羽生結弦がすごい事やってのけたので久しぶりにブログを書くよ!〜NHK杯 2015
N杯、羽生選手のSEIMEI、見返してみると4回転の直前まで振付が入ってると思う。どのジャンプもほとんど助走を感じさせず、それによって力みや準備を感じさせない。ジャンプのランディングは大きく流す事で雄大に見えたり、かと思えばコンボのセカンドジャンプを直ちに飛んで見せたり、おかげさまでこのプログラム、緩急自由自在。ホップするかのように飛んでしまったセカンド2Tの軽やかさ!これを見せる為には、ジャンプがきちんとコントロール出来いないと無理、なわけで…(だよね?)当然、助走からランディングを含めてのジャンプだから、スケーティングの質も良いって事じゃないのかな。
前半のフライング足換えコンビネーションスピンは最初こそトラベリングしてるようにも見えたけど、アップライトで天を仰ぐのは、まるで落ちてきそうな天を受け止めんとするようだし、そこからの姿勢の変化のナチュラルさ。男性には難しい体勢のドーナッツやビールマンは、たおやかでまるで女性性をみせているよう。どの陰陽師か忘れたが、晴明が女装するような話もあったと思うのだけど。一般的に男性には難しいとされる柔軟性が必要なポジションは、男性性と女性性を内包するような、晴明の神秘性を表現するに充分だと思う。
ステップは、練習映像見ると、体を大きく優美に動かしてこそ映えるステップだとわかりました。(すんげー優美に、大きく強く動いてた)
つまり、大変、って事。
この構成で、そんなステップ…シェイ・リーン(振付)、あんた鬼ですかそうですか。強く打たれる太鼓の音は、リズムを明確に見せてしまうわけで、それをはずさず、足元はステップを踏んで進み続ける。大きく強い音を表現するような大きな体の動き。我らが晴明は、強い決意を持って歩みを進めていくかのように、エッジにのって左右に体を傾けたりランジ(でいいのかしら)で上下の動きをつけたりして、進んでいくわけです。そうやって、太鼓のリズムの強さに厚みを加え、流れるようなメロディを融合させていくわけです。
*紅天女のテスト「水」でマヤが演じた龍神のこと。滝の裏からこの世のものとは思えない声を発しながら出てきて、ほとんど動かないのに周りの人全員を圧倒した。

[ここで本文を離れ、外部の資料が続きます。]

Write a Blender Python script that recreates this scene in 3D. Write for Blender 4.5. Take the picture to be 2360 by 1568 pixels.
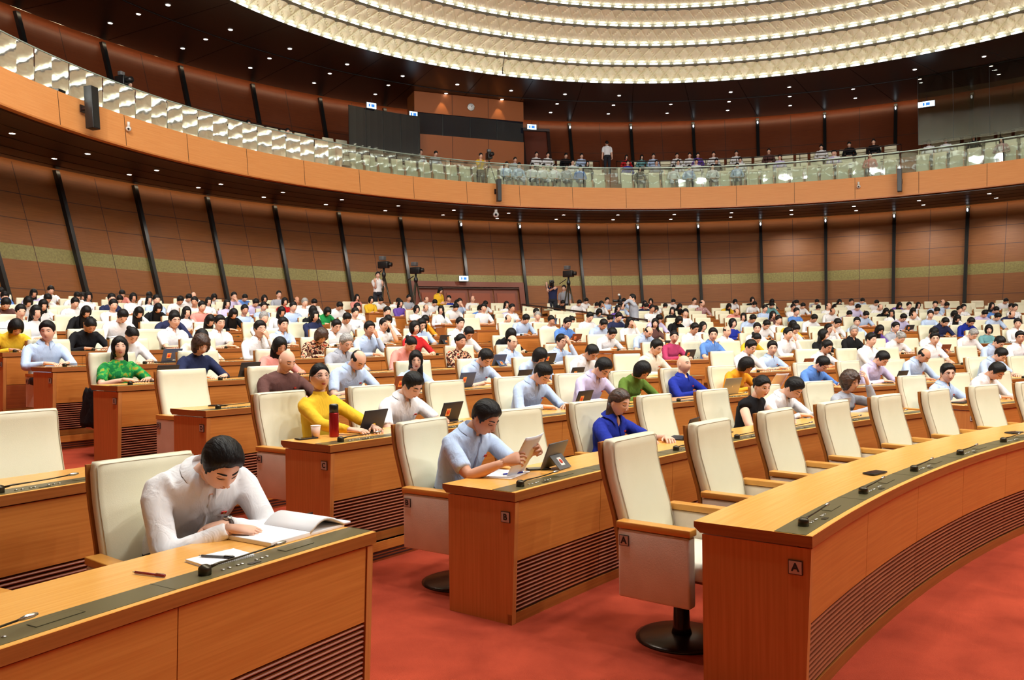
import bpy, bmesh, math, random
from math import sin, cos, pi, radians, atan2, sqrt, hypot
from mathutils import Vector, Matrix, noise
sc = bpy.context.scene
COL = sc.collection
for o in list(bpy.data.objects): bpy.data.objects.remove(o)

# ------------------------------------------------------------------ camera
FPX, PITCH, ROLL, HC = 1890.0, -0.0021, 0.0123, 1.611
def lin(x, f, y):
    xr = cos(ROLL)*x + sin(ROLL)*y; yr = -sin(ROLL)*x + cos(ROLL)*y
    return Vector((xr, cos(PITCH)*f - sin(PITCH)*yr, sin(PITCH)*f + cos(PITCH)*yr))
RT, FW, UP = lin(1, 0, 0), lin(0, 1, 0), lin(0, 0, 1)
CAMP = Vector((0, 0, HC))
cam = bpy.data.cameras.new('camera'); camo = bpy.data.objects.new('camera', cam); COL.objects.link(camo)
cam.sensor_width = 36; cam.lens = 36*FPX/2360; cam.clip_end = 200; cam.clip_start = 0.05
camo.matrix_world = Matrix(((RT.x, UP.x, -FW.x, 0), (RT.y, UP.y, -FW.y, 0), (RT.z, UP.z, -FW.z, HC), (0, 0, 0, 1)))
sc.camera = camo
def project(p):                       # world point -> photo pixel
    v = Vector(p) - CAMP; d = v.dot(FW)
    if d < .05: return (-9999, -9999, d)
    return (1180 + FPX*v.dot(RT)/d, 784 - FPX*v.dot(UP)/d, d)
def on_plane(x, y, z):                # photo pixel -> world point at height z
    d = lin(x-1180, FPX, 784-y); t = (z-HC)/d.z
    return Vector((d.x*t, d.y*t, z))

# ------------------------------------------------------------------ world, exposure
w = bpy.data.worlds.new('world'); sc.world = w; w.use_nodes = True
w.node_tree.nodes['Background'].inputs[0].default_value = (1, .96, .9, 1)
w.node_tree.nodes['Background'].inputs[1].default_value = 0.02
sc.view_settings.view_transform = 'Standard'; sc.view_settings.look = 'None'
sc.view_settings.exposure = -0.15; sc.view_settings.gamma = 1.0; sc.view_settings.use_curve_mapping = False
cy = sc.cycles
cy.use_denoising = True; cy.max_bounces = 5; cy.diffuse_bounces = 3; cy.glossy_bounces = 2; cy.transmission_bounces = 2
cy.transparent_max_bounces = 12; cy.caustics_reflective = False; cy.caustics_refractive = False
cy.use_adaptive_sampling = True; cy.adaptive_threshold = 0.03; cy.sample_clamp_indirect = 4.0
try: cy.use_light_tree = True
except Exception: pass

# ------------------------------------------------------------------ the plan of the hall
PC = Vector((16.0, -7.45))            # centre of the seat rows
HX, HY = 6.5, 17.5                    # centre of the round hall
DX, DY = 6.21, 18.37                  # centre of the ceiling rings
def wallR(z): return 22.8 + .32*(z-7.15)
def tier(n): return 0.0 if n <= 0 else .14 + .155*(n-1)
def rowR(n): return 20.0 + 1.65*n     # front edge of the desk of row n (A is -1)
def P(r, a, z=0.0): return Vector((PC.x + r*cos(radians(a)), PC.y + r*sin(radians(a)), z))
def H(r, a, z=0.0, c=(HX, HY)): return Vector((c[0] + r*cos(radians(a)), c[1] + r*sin(radians(a)), z))

def area_lamp(name, loc, power, size, color=(1, .93, .82), target=None, parent=None, spread=pi, shape='DISK'):
    l = bpy.data.lights.new(name, 'AREA'); l.shape = shape; l.size = size; l.energy = power; l.color = color; l.spread = spread
    o = bpy.data.objects.new(name, l); COL.objects.link(o)
    o.location = loc
    if target is not None: o.rotation_euler = (Vector(target)-Vector(loc)).to_track_quat('-Z', 'Y').to_euler()
    if parent: o.parent = parent
    return o
# area lights added to stand for the crown's ring lamps, above the camera's view
for k in range(10):
    a = 36*k
    p = Vector((DX + 10.5*cos(radians(a)), DY + 10.5*sin(radians(a)), 15.6))
    area_lamp('dome_fill', p, 1250, 1.5, (1, 1, .98))
for k, a in enumerate((212, 236, 260, 284)):  # extra fill lights added overhead to brighten the near rows
    area_lamp('dome_fill', Vector((DX + 14.2*cos(radians(a)), DY + 14.2*sin(radians(a)), 14.2)), 420, 1.2, (1, 1, .98))
for k in range(8):                    # added fill lights, out of view, aimed at the balcony front
    p = H(16.0, 205+18*k, 12.3)
    area_lamp('front_fill', p, 700, .5, (1, .99, .96), H(17, 113, 5.5))

# ------------------------------------------------------------------ materials
MAT = {}
def mat(name, col, rough=.5, metal=0., emit=None, estr=0., spec=.5, sheen=0.):
    m = bpy.data.materials.new(name); m.use_nodes = True
    b = m.node_tree.nodes['Principled BSDF']
    b.inputs['Base Color'].default_value = (*col, 1); b.inputs['Roughness'].default_value = rough
    b.inputs['Metallic'].default_value = metal; b.inputs['Specular IOR Level'].default_value = spec
    if emit: b.inputs['Emission Color'].default_value = (*emit, 1); b.inputs['Emission Strength'].default_value = estr
    MAT[name] = m; return m
def srgb(r, g, b):
    f = lambda c: (c/255/12.92) if c <= 10 else ((c/255+.055)/1.055)**2.4
    return (f(r), f(g), f(b))
def nodes(m): return m.node_tree.nodes, m.node_tree.links, m.node_tree.nodes['Principled BSDF']
def noise_col(m, c1, c2, scale=(1, 1, 1), nscale=6., detail=4., coord='Object', bump=0., dist=0., rough=None, lo=.3, hi=.7, bscale=None, rnd=False):
    N, L, b = nodes(m)
    tc = N.new('ShaderNodeTexCoord'); mp = N.new('ShaderNodeMapping'); mp.inputs['Scale'].default_value = scale
    L.new(tc.outputs[coord], mp.inputs[0])
    nz = N.new('ShaderNodeTexNoise'); nz.inputs['Scale'].default_value = nscale; nz.inputs['Detail'].default_value = detail
    nz.inputs['Distortion'].default_value = dist
    L.new(mp.outputs[0], nz.inputs['Vector'])
    cr = N.new('ShaderNodeValToRGB'); cr.color_ramp.elements[0].position = lo; cr.color_ramp.elements[1].position = hi
    cr.color_ramp.elements[0].color = (*c1, 1); cr.color_ramp.elements[1].color = (*c2, 1)
    L.new(nz.outputs[0], cr.inputs[0]); L.new(cr.outputs[0], b.inputs['Base Color'])
    if bump:
        bp = N.new('ShaderNodeBump'); bp.inputs['Strength'].default_value = bump; bp.inputs['Distance'].default_value = .01
        if bscale:
            n2 = N.new('ShaderNodeTexNoise'); n2.inputs['Scale'].default_value = bscale; n2.inputs['Detail'].default_value = 3
            L.new(tc.outputs[coord], n2.inputs['Vector']); L.new(n2.outputs[0], bp.inputs['Height'])
        else: L.new(nz.outputs[0], bp.inputs['Height'])
        L.new(bp.outputs[0], b.inputs['Normal'])
    return m
def wood(name, c1, c2, rough=.35, vert=False, spec=.5, panel=0.):
    m = mat(name, c1, rough, spec=spec)
    noise_col(m, c1, c2, (1.6, 60, 1) if not vert else (60, 1.6, 1), 1.2, 5., 'UV', lo=.35, hi=.65)
    return m
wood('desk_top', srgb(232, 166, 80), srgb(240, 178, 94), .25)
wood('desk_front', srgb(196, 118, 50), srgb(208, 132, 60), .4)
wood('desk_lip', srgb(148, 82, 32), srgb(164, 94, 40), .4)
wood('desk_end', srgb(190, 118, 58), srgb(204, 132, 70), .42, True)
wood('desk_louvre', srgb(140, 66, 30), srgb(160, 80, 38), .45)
mat('louvre_gap', srgb(52, 20, 12), .8)
mat('edge_light', srgb(240, 180, 92), .3)
wood('chair_wood', srgb(206, 140, 58), srgb(218, 154, 70), .35)
wood('shell_wood', srgb(160, 98, 40), srgb(172, 110, 48), .4, True)
m = mat('console', srgb(112, 104, 72), .32, .35)
mat('console_seam', srgb(70, 64, 44), .4, .3)
mat('steel', srgb(200, 198, 190), .25, .9)
mat('dark_metal', srgb(66, 60, 48), .3, .7)
mat('base_metal', srgb(48, 34, 26), .25, .5)
m = mat('cream_leather', srgb(236, 230, 206), .45); noise_col(m, srgb(230, 224, 194), srgb(238, 232, 204), nscale=3., bump=.06, bscale=220)
m = mat('side_leather', srgb(222, 204, 184), .6); noise_col(m, srgb(216, 198, 178), srgb(228, 212, 194), nscale=7., bump=.10, bscale=160)
m = mat('seat_leather', srgb(244, 242, 228), .4)
mat('stitch', srgb(190, 176, 150), .7)
m = mat('carpet', srgb(190, 76, 50), .95, spec=.1)
noise_col(m, srgb(144, 54, 36), srgb(186, 76, 52), (1, 1, 1), 2.6, 9., bump=.6, bscale=240, lo=.25, hi=.72, dist=.35)
mat('plaque', srgb(196, 180, 172), .4, .3)
mat('plaque_frame', srgb(78, 60, 52), .4, .4)
mat('ink', srgb(30, 24, 24), .5)
# round hall surfaces: panels seen through UV (u = metres along, v = metres up)
def panel_wood(name, c1, c2, rough=.35):
    m = mat(name, c1, rough, spec=.3)
    N, L, b = nodes(m)
    noise_col(m, c1, c2, (1.2, 30, 1), 1.1, 5., 'UV', lo=.3, hi=.7)
    return m
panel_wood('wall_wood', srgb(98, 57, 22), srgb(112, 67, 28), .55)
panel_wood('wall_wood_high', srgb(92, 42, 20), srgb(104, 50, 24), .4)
panel_wood('fascia_wood', srgb(214, 142, 80), srgb(222, 154, 92), .4)
panel_wood('booth_wood', srgb(138, 74, 32), srgb(152, 86, 40), .45)
m = mat('gold_band', srgb(128, 116, 62), .45, .35); noise_col(m, srgb(92, 84, 44), srgb(112, 104, 58), (1, 1, 1), 14., 6., 'UV', bump=.4)
mat('seam', srgb(52, 26, 12), .7)
mat('mullion', srgb(30, 30, 30), .3, .4)
m = mat('dark_ceiling', srgb(46, 26, 15), .32); noise_col(m, srgb(40, 22, 13), srgb(56, 32, 18), (1.2, 24, 1), 1.2, 4., 'UV')
mat('ceiling_seam', srgb(16, 10, 8), .6)
m = mat('quilt', srgb(232, 226, 192), .65); noise_col(m, srgb(226, 220, 184), srgb(240, 234, 204), (1, 1, 1), 2.2, 2., 'UV')
mat('ring_edge', srgb(84, 76, 58), .5)
mat('ring_reflector', srgb(200, 205, 200), .25, .85)
mat('ring_glow', (1, 1, 1), .5, emit=(1, .985, .94), estr=5.)
mat('ledge_fill', (1, 1, 1), .5, emit=(1, .97, .86), estr=2.2)
mat('cove_glow', (1, 1, 1), .5, emit=(1, .78, .5), estr=13)
mat('spot_glow', (1, 1, 1), .5, emit=(1, .97, .9), estr=14.)
mat('fin_spot', (1, 1, 1), .5, emit=(.8, .9, 1), estr=1.5)
mat('exit_glow', (1, 1, 1), .5, emit=(.55, .85, 1), estr=3.2)
mat('exit_ink', srgb(20, 90, 190), .5, emit=(.05, .3, .9), estr=.8)
mat('rail', srgb(46, 26, 20), .35, .3)
mat('glass_edge', srgb(150, 170, 160), .2, .3)
mat('black_plastic', srgb(22, 22, 24), .35)
mat('grey_plastic', srgb(92, 92, 94), .4)
mat('cup_paper', srgb(232, 200, 184), .7); mat('magazine', srgb(200, 70, 50), .4)
mat('white_plastic', srgb(225, 225, 222), .4)
mat('door_wood', srgb(92, 40, 22), .4)
mat('balcony_seat', srgb(226, 220, 190), .5)
def glassy(name, tint, ior, rough, bump, bscale, dark=None):
    m = bpy.data.materials.new(name); m.use_nodes = True; N = m.node_tree.nodes; L = m.node_tree.links; N.clear()
    out = N.new('ShaderNodeOutputMaterial'); mix = N.new('ShaderNodeMixShader'); fr = N.new('ShaderNodeFresnel'); fr.inputs[0].default_value = ior
    if dark: tr = N.new('ShaderNodeBsdfDiffuse'); tr.inputs[0].default_value = (*dark, 1)
    else: tr = N.new('ShaderNodeBsdfTransparent'); tr.inputs[0].default_value = (*tint, 1)
    gl = N.new('ShaderNodeBsdfGlossy'); gl.inputs['Roughness'].default_value = rough; gl.inputs[0].default_value = (.95, 1, .97, 1)
    tc = N.new('ShaderNodeTexCoord'); nz = N.new('ShaderNodeTexNoise'); nz.inputs['Scale'].default_value = bscale; nz.inputs['Detail'].default_value = 1
    bp = N.new('ShaderNodeBump'); bp.inputs['Strength'].default_value = bump; bp.inputs['Distance'].default_value = .02
    L.new(tc.outputs['Object'], nz.inputs['Vector']); L.new(nz.outputs[0], bp.inputs['Height'])
    L.new(bp.outputs[0], gl.inputs['Normal']); L.new(bp.outputs[0], fr.inputs['Normal'])
    L.new(fr.outputs[0], mix.inputs[0]); L.new(tr.outputs[0], mix.inputs[1]); L.new(gl.outputs[0], mix.inputs[2]); L.new(mix.outputs[0], out.inputs[0])
    MAT[name] = m; return m
glassy('rail_glass', (.86, .93, .9), 1.75, .03, .10, 2.2)
glassy('booth_glass', (.1, .1, .1), 1.75, .02, .12, .9, dark=(.01, .012, .02))
glassy('side_glass', (.5, .48, .44), 1.6, .02, .12, .8)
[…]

巻数を重ねてからは、時々思い出されたように出される、マヤの「ドジっ子」エピソード付き。37巻。
(個人的には,練習の映像が心に残っていたのでもっと大きく!ランジもっと沈み込んで!と思いかけたけど、多分無理物理的に無理超すみませんでした;;;;;ていうか十分大きく動けていると思う)
プログラム全体を通して、ほとんど疲れを感じさせずに、技術難度的には余裕すら感じた。難しそうにやってるとこがひとっつもなくて。全ての要素が、SEIMEIを表現するマスターピースとして組み込まれていると思った。
特に、最後のルッツを降りてからは圧巻で、実はそのちょっと前、本当にこのプログラム比で、あ、そうだった、フリーって疲れるんだった、って事を思い出させる部分もあったのだけど(とはいえ、演技にはほとんど影響がない、主観といってしまえばそれまでの。そしてそれによって逆説的にプログラムの難易度やそれでもなお表現が全く崩れてない事に驚いたのであった…)、そこからはむしろパワーが増したような。フライングの足換えコンビネーションのしずみこむ姿勢から、足を換えてさらに早くなる回転は、静かに、そして力強く、パワーを取り込んでいるかのようで。一歩一歩、エッジの軌跡から何かが立ち上り、やがてリンク全体がそれに包み込まれるような、コリオシークエンス。力をこめて、踏みしめるような、それでいて一歩が大きくて進むから、疾走感も流れもある。
テレビ越しですら圧倒されたのだから、会場の人はいわんや。
そしてその「圧倒」こそ、都に救う鬼を追い詰め、「圧倒」した晴明ではないか。
しっかりとした技術にがあるからこそ、生まれた表現で、これを、表現力と言わないのなら、何を表現力というのだろう。
少なくともフィギュアスケートは、その技術(質も、難易度もすべてにおいて)を発展させていて、そこには、ここまでの全ての選手と、関係者が関わっていて、だからこそ、こういった「表現」が生まれるのだ、と思いました。ありがとうありがとう。フィギュアスケート、マジ尊い。